--- Start ---

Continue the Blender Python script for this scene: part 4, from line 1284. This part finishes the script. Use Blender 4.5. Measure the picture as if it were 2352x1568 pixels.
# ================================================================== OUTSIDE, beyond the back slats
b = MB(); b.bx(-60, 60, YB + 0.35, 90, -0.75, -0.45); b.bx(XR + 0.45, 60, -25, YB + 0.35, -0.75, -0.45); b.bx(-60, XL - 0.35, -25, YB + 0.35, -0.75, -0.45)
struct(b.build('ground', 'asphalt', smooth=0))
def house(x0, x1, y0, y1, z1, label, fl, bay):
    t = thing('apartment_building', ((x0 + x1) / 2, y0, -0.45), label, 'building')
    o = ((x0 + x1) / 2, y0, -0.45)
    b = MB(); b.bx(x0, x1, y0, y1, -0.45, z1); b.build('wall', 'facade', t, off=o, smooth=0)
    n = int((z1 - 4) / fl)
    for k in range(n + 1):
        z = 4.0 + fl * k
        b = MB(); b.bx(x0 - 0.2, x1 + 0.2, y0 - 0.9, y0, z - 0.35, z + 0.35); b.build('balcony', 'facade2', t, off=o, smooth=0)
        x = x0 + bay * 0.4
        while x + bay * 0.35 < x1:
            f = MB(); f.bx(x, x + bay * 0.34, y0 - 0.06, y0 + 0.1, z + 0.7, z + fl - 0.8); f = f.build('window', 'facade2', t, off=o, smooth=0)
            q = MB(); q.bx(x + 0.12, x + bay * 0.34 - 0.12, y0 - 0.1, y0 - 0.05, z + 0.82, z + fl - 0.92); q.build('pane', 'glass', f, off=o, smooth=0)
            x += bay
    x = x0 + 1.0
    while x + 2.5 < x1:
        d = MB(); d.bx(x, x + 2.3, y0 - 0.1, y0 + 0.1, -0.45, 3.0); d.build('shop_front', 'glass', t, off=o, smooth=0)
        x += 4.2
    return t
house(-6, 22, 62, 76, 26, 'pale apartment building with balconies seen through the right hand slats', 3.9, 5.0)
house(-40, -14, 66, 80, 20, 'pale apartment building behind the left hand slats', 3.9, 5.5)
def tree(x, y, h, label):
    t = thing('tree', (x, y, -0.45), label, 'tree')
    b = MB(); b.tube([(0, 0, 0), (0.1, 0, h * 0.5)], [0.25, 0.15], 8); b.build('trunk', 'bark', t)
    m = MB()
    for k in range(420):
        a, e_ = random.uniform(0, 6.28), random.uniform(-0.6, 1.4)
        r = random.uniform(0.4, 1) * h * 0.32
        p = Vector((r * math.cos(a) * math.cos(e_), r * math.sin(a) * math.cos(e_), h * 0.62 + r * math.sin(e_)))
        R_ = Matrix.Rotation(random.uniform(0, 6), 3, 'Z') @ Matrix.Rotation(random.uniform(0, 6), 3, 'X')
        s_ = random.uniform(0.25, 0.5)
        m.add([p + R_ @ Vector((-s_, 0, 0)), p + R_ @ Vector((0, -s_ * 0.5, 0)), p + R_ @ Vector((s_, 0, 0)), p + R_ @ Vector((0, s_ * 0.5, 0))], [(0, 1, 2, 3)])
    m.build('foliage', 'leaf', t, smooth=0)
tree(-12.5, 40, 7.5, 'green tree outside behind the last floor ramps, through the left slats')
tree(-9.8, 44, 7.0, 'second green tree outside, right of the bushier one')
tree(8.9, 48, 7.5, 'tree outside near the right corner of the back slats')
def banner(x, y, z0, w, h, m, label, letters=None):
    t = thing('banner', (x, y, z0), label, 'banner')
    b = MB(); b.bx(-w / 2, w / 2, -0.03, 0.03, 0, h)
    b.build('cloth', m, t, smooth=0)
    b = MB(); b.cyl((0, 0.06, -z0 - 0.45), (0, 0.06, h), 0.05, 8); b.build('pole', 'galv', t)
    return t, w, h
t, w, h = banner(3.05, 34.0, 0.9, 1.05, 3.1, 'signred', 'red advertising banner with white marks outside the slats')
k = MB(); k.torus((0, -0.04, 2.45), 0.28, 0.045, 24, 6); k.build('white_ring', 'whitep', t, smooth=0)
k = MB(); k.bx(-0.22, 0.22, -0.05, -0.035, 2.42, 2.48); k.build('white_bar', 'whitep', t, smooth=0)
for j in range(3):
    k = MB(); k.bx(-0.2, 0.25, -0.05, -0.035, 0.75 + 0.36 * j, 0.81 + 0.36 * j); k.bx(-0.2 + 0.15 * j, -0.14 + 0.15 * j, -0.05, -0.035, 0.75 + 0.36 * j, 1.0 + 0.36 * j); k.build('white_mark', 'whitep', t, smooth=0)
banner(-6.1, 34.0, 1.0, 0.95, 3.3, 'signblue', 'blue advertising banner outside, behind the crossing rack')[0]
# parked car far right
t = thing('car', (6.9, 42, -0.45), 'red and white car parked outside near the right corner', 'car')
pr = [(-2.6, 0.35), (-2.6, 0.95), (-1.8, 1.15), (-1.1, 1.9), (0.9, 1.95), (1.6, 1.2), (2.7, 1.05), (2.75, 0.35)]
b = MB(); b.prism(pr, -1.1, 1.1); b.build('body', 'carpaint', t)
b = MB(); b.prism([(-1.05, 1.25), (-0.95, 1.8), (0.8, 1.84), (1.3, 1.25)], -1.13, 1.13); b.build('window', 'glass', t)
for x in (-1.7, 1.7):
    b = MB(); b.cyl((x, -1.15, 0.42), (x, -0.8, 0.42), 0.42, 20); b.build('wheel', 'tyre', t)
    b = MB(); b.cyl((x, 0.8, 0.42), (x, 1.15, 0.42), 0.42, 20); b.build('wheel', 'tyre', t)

--- End ---

● Instructions to follow: Quote the material exactly, leaving nothing out.

● Full solution:
Continue the Blender Python script for this scene: part 4, from line 1284. This part finishes the script. Use Blender 4.5. Measure the picture as if it were 2352x1568 pixels.
# ================================================================== OUTSIDE, beyond the back slats
b = MB(); b.bx(-60, 60, YB + 0.35, 90, -0.75, -0.45); b.bx(XR + 0.45, 60, -25, YB + 0.35, -0.75, -0.45); b.bx(-60, XL - 0.35, -25, YB + 0.35, -0.75, -0.45)
struct(b.build('ground', 'asphalt', smooth=0))
def house(x0, x1, y0, y1, z1, label, fl, bay):
    t = thing('apartment_building', ((x0 + x1) / 2, y0, -0.45), label, 'building')
    o = ((x0 + x1) / 2, y0, -0.45)
    b = MB(); b.bx(x0, x1, y0, y1, -0.45, z1); b.build('wall', 'facade', t, off=o, smooth=0)
    n = int((z1 - 4) / fl)
    for k in range(n + 1):
        z = 4.0 + fl * k
        b = MB(); b.bx(x0 - 0.2, x1 + 0.2, y0 - 0.9, y0, z - 0.35, z + 0.35); b.build('balcony', 'facade2', t, off=o, smooth=0)
        x = x0 + bay * 0.4
        while x + bay * 0.35 < x1:
            f = MB(); f.bx(x, x + bay * 0.34, y0 - 0.06, y0 + 0.1, z + 0.7, z + fl - 0.8); f = f.build('window', 'facade2', t, off=o, smooth=0)
            q = MB(); q.bx(x + 0.12, x + bay * 0.34 - 0.12, y0 - 0.1, y0 - 0.05, z + 0.82, z + fl - 0.92); q.build('pane', 'glass', f, off=o, smooth=0)
            x += bay
    x = x0 + 1.0
    while x + 2.5 < x1:
        d = MB(); d.bx(x, x + 2.3, y0 - 0.1, y0 + 0.1, -0.45, 3.0); d.build('shop_front', 'glass', t, off=o, smooth=0)
        x += 4.2
    return t
house(-6, 22, 62, 76, 26, 'pale apartment building with balconies seen through the right hand slats', 3.9, 5.0)
house(-40, -14, 66, 80, 20, 'pale apartment building behind the left hand slats', 3.9, 5.5)
def tree(x, y, h, label):
    t = thing('tree', (x, y, -0.45), label, 'tree')
    b = MB(); b.tube([(0, 0, 0), (0.1, 0, h * 0.5)], [0.25, 0.15], 8); b.build('trunk', 'bark', t)
    m = MB()
    for k in range(420):
        a, e_ = random.uniform(0, 6.28), random.uniform(-0.6, 1.4)
        r = random.uniform(0.4, 1) * h * 0.32
        p = Vector((r * math.cos(a) * math.cos(e_), r * math.sin(a) * math.cos(e_), h * 0.62 + r * math.sin(e_)))
        R_ = Matrix.Rotation(random.uniform(0, 6), 3, 'Z') @ Matrix.Rotation(random.uniform(0, 6), 3, 'X')
        s_ = random.uniform(0.25, 0.5)
        m.add([p + R_ @ Vector((-s_, 0, 0)), p + R_ @ Vector((0, -s_ * 0.5, 0)), p + R_ @ Vector((s_, 0, 0)), p + R_ @ Vector((0, s_ * 0.5, 0))], [(0, 1, 2, 3)])
    m.build('foliage', 'leaf', t, smooth=0)
tree(-12.5, 40, 7.5, 'green tree outside behind the last floor ramps, through the left slats')
tree(-9.8, 44, 7.0, 'second green tree outside, right of the bushier one')
tree(8.9, 48, 7.5, 'tree outside near the right corner of the back slats')
def banner(x, y, z0, w, h, m, label, letters=None):
    t = thing('banner', (x, y, z0), label, 'banner')
    b = MB(); b.bx(-w / 2, w / 2, -0.03, 0.03, 0, h)
    b.build('cloth', m, t, smooth=0)
    b = MB(); b.cyl((0, 0.06, -z0 - 0.45), (0, 0.06, h), 0.05, 8); b.build('pole', 'galv', t)
    return t, w, h
t, w, h = banner(3.05, 34.0, 0.9, 1.05, 3.1, 'signred', 'red advertising banner with white marks outside the slats')
k = MB(); k.torus((0, -0.04, 2.45), 0.28, 0.045, 24, 6); k.build('white_ring', 'whitep', t, smooth=0)
k = MB(); k.bx(-0.22, 0.22, -0.05, -0.035, 2.42, 2.48); k.build('white_bar', 'whitep', t, smooth=0)
for j in range(3):
    k = MB(); k.bx(-0.2, 0.25, -0.05, -0.035, 0.75 + 0.36 * j, 0.81 + 0.36 * j); k.bx(-0.2 + 0.15 * j, -0.14 + 0.15 * j, -0.05, -0.035, 0.75 + 0.36 * j, 1.0 + 0.36 * j); k.build('white_mark', 'whitep', t, smooth=0)
banner(-6.1, 34.0, 1.0, 0.95, 3.3, 'signblue', 'blue advertising banner outside, behind the crossing rack')[0]
# parked car far right
t = thing('car', (6.9, 42, -0.45), 'red and white car parked outside near the right corner', 'car')
pr = [(-2.6, 0.35), (-2.6, 0.95), (-1.8, 1.15), (-1.1, 1.9), (0.9, 1.95), (1.6, 1.2), (2.7, 1.05), (2.75, 0.35)]
b = MB(); b.prism(pr, -1.1, 1.1); b.build('body', 'carpaint', t)
b = MB(); b.prism([(-1.05, 1.25), (-0.95, 1.8), (0.8, 1.84), (1.3, 1.25)], -1.13, 1.13); b.build('window', 'glass', t)
for x in (-1.7, 1.7):
    b = MB(); b.cyl((x, -1.15, 0.42), (x, -0.8, 0.42), 0.42, 20); b.build('wheel', 'tyre', t)
    b = MB(); b.cyl((x, 0.8, 0.42), (x, 1.15, 0.42), 0.42, 20); b.build('wheel', 'tyre', t)